Hace ya mucho, amagué en esta misma sección una abortada serie titulada, demasiado ambiciosamente, Los escritores perdidos. Me proponía ir recordando en ella a algunos de tantos escritores que, habiendo adquirido en su momento alguna notoriedad, incluso mucha, quedaron luego relegados a la sombra
Los escritores españoles que han sobrevivido al paso del tiempo./elcultural.es
El otro día, dando vueltas al asunto de la novela de la Transición -de la que decía que, por las razones que sea, se ha hecho objeto en semanas pasadas de inusitadas reivindicaciones y apologías-, me dio por pensar cuántos de los “nuevos narradores” emergidos durante lo que Francisco Rico llamó “la pleamar de los ochenta” han resistido el paso del tiempo.

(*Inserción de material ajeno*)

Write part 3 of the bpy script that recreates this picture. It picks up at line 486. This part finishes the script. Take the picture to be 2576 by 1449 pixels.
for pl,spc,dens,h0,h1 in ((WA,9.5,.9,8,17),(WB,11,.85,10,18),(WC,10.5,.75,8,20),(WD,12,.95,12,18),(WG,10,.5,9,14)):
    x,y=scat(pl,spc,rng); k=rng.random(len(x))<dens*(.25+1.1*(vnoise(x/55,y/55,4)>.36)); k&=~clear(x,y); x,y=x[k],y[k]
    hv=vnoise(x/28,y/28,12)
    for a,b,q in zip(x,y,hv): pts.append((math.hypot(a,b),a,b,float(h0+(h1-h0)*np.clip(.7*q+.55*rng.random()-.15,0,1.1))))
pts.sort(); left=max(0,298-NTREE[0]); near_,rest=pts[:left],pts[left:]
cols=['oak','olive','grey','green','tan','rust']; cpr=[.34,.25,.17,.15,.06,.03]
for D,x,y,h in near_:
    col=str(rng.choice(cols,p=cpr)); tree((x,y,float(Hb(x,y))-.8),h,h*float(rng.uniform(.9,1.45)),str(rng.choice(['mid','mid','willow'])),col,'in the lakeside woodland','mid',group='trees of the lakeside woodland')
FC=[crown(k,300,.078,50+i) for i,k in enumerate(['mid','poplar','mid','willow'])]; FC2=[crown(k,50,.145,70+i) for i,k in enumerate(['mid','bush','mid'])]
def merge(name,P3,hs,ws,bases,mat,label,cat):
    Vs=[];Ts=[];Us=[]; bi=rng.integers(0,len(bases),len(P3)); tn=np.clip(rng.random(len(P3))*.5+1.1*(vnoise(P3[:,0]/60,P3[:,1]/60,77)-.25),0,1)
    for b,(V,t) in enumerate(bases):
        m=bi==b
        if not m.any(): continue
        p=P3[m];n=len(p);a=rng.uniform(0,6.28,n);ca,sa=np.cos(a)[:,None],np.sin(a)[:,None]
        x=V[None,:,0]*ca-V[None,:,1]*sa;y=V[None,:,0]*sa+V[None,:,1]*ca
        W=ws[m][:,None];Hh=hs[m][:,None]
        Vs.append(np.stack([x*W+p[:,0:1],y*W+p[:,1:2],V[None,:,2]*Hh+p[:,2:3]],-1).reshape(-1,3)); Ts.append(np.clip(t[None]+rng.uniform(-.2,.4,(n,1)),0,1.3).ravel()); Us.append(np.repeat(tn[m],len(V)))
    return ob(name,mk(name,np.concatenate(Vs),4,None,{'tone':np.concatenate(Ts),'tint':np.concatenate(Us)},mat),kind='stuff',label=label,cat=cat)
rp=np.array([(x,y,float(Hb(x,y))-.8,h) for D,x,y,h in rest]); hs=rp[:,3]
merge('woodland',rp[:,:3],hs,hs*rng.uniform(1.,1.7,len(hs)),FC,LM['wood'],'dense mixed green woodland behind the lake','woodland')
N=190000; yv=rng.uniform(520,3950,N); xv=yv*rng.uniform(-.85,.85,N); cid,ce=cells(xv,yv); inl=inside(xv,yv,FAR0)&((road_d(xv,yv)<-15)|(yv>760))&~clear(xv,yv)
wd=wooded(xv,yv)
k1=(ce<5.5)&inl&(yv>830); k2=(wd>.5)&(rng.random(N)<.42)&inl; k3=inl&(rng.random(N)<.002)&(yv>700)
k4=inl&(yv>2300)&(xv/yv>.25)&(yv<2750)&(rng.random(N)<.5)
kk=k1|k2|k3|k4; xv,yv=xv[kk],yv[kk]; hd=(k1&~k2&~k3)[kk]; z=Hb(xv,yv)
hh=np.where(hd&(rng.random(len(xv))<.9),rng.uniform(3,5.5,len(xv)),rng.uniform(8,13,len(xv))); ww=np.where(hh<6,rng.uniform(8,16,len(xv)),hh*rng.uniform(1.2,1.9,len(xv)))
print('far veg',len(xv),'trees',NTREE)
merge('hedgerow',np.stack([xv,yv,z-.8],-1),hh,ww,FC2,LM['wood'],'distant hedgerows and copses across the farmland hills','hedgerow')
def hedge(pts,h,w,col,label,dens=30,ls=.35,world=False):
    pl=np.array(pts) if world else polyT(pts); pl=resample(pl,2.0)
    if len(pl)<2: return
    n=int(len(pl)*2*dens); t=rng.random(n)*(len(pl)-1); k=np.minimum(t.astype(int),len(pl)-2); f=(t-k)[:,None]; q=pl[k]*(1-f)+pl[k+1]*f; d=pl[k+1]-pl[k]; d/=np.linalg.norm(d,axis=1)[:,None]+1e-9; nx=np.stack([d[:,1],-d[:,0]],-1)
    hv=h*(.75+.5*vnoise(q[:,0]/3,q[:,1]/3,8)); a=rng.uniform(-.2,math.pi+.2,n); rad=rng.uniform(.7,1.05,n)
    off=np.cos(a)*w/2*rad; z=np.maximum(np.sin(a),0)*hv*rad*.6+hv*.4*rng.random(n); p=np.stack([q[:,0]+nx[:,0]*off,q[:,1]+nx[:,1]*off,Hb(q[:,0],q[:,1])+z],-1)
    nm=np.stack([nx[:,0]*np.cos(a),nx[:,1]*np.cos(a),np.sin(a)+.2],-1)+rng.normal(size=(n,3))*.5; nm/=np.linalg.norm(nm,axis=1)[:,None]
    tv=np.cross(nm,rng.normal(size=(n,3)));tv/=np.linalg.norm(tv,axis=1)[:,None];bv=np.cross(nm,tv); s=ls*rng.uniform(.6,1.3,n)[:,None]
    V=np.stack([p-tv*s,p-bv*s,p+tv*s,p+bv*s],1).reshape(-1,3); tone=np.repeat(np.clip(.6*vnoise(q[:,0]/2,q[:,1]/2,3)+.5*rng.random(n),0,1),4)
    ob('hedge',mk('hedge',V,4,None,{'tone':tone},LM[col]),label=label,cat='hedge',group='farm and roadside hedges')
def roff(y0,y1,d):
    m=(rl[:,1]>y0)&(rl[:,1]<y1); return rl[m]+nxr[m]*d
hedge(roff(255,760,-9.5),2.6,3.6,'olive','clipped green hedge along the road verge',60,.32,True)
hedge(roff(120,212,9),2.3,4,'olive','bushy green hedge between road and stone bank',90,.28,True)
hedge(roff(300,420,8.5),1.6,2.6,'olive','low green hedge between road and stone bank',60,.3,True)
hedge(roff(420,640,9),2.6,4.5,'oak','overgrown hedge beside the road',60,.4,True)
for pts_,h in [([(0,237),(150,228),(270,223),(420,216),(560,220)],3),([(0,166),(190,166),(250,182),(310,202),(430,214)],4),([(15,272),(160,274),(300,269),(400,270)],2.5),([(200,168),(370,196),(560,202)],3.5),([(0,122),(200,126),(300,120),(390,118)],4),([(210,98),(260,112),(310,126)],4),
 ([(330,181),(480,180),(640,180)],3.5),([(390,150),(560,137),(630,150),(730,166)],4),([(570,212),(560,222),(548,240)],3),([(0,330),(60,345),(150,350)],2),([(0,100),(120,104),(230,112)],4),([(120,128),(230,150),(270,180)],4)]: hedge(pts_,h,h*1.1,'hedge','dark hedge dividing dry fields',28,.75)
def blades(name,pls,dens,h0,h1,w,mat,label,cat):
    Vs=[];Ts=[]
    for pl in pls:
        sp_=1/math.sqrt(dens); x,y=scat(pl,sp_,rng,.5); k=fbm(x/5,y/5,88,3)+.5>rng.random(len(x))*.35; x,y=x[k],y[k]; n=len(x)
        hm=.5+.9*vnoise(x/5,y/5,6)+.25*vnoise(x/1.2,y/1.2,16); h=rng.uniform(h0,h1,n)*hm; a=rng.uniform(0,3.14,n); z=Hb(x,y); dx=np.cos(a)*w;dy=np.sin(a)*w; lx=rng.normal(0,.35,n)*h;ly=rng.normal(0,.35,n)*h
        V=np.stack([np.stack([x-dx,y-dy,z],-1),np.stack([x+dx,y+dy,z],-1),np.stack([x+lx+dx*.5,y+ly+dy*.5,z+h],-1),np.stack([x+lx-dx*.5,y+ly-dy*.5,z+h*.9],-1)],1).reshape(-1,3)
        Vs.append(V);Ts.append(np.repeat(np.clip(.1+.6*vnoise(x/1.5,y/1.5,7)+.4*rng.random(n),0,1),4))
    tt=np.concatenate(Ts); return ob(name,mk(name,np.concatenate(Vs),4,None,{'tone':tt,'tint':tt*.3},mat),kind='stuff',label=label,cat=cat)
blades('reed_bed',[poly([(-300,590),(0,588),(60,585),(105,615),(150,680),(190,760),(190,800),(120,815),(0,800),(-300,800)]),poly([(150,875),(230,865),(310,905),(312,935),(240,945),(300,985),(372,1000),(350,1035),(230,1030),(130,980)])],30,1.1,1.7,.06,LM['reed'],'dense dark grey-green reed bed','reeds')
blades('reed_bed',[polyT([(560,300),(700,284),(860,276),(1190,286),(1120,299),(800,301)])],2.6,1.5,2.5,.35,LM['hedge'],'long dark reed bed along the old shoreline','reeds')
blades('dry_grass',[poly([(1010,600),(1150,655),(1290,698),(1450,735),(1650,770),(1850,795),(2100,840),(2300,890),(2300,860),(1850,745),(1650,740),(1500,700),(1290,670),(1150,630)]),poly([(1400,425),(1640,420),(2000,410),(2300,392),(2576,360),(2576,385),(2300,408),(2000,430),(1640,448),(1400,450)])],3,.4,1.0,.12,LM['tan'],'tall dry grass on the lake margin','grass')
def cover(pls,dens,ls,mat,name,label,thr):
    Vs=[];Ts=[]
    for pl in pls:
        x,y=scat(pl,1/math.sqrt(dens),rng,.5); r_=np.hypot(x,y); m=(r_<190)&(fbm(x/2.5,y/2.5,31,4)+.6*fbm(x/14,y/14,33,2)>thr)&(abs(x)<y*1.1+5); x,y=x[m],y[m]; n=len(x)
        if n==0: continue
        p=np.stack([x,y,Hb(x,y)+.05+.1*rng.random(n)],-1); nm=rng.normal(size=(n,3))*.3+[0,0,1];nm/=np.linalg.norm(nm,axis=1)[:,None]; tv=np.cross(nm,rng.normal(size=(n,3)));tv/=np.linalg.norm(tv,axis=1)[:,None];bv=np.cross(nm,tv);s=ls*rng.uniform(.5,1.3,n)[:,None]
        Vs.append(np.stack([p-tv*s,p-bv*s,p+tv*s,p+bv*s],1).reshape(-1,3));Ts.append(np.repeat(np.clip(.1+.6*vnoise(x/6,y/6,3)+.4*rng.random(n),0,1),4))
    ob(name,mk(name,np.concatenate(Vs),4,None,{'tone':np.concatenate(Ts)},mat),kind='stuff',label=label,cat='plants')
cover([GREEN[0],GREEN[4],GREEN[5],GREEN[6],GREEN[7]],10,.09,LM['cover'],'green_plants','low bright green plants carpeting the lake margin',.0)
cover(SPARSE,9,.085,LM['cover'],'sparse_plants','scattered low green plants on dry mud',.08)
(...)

Pues cunde la impresión de que fue entonces, en esa arrebatada década de acelerada modernización, de prometedores cambios e ilusionadas expectativas, de exaltada autoafirmación y no menos exaltada autosatisfacción; fue en esa década, digo, más en particular en los primeros años de la misma (hasta 1986, propone Jordi Gracia), cuando pasó todo o casi todo, empezando por la irrupción de una pléyade de nuevos autores que, al socaire de los adánicos vientos de libertad que entonces soplaban, habrían renovado sustancialmente la narrativa española, y que hoy, tres décadas después, forman parte del canon más actualizado, o al menos acaparan la atención de los medios, el favor de los lectores y el reconocimiento de las instituciones.
¿Cuánto es así?, me pregunto. Echemos un vistazo.
No pocos de los más renombrados narradores del canon actual debutaron en la década de los setenta, por mucho que fueran aupados, durante los ochenta, por la nueva ola editorial y los tráficos a que dio lugar. Detallo a continuación algunos nombres, siempre indicando entre paréntesis la fecha de publicación de su primera novela o libro de relatos: Javier Marías (1971), Félix de Azúa (1972), Enrique Vila-Matas (1973), Luis Mateo Díez (1973), Juan José Millás (1975), José María Merino (1976), Álvaro Pombo (1977)... Con esto vengo a decir que algunos de los autores que, no sin motivos, se estiman más característicos de esa “pleamar de los ochenta”, se fraguaron como escritores en las postrimerías del franquismo, estrenándose con libros que en no pocos casos sorprenden hoy, a quienes se asoman a ellos, por una radicalidad y un ánimo aventurero que compadecen mal con su evolución posterior.
Entre los más conspicuos narradores del presente, sólo cuatro pertenecen de lleno -y repárese en su perfil- a la llamada “nueva narrativa” de los ochenta: Rosa Montero (1979), Ignacio Martínez de Pisón (1984), Antonio Muñoz Molina (1986) y Arturo Pérez Reverte (1986). Este último tardó bastante más en integrar los recuentos de la narrativa del momento, en los que se impuso finalmente a golpe de superventas. Pero autores como Jesús Ferrero, cuya novela Belver Yin (1982) fue saludada con grandes aspavientos, o como Javier García Sánchez (1984), también celebrado con entusiasmo por el entonces influyentísimo Rafael Conte, se mantienen hoy en un discreto segundo plano, en el que concurren también nombres en su momento tan prometedores como Pedro Zarraluki (1983), Alejandro Gándara (1984) o Julio Llamazares (1985). Un segundo plano que no hay modo de saber, en algunos casos, si ellos mismos han buscado o les ha sido impuesto por la dinámicas editoriales. De todo habrá, cuando, aparte de los ya mencionados, se piensa en nombres como los de Cristina Fernández Cubas (1980), Soledad Puértolas (1980), Miguel Sánchez-Ostiz (1982), Enrique Murillo (1984), Paloma Díaz-Mas (1984), Álvaro del Amo (1985), Juan Miñana (1986) o Justo Navarro (1988).
Ya a finales de los ochenta, cuando comenzaba la resaca de aquella “pleamar de los ochenta”, emergen nombres que anuncian cierta ruptura “ideológica”, por así llamarla, con la etapa que entonces declina, como son los de Mercedes Soriano (1989) y Rafael Chirbes (1989); o bien consolidan abiertamente, como Almudena Grandes (1989) y Luis Landero (1989), lo que, apagados los fuegos artificiales de la euforia neocultural, iba quedando claro: que el impulso supuestamente modernizador de la “nueva narrativa” de los ochenta se tradujo en una progresiva adaptación de los mecanismos de consagración literaria a los dictados del mercado. Algo que supuso, en general, el asordinamiento de las voces más osadas o exigentes en beneficio de las que, invocando a la tradición, o a un nuevo pacto con los lectores, operaban satisfechamente en la más conformes convencionalidad.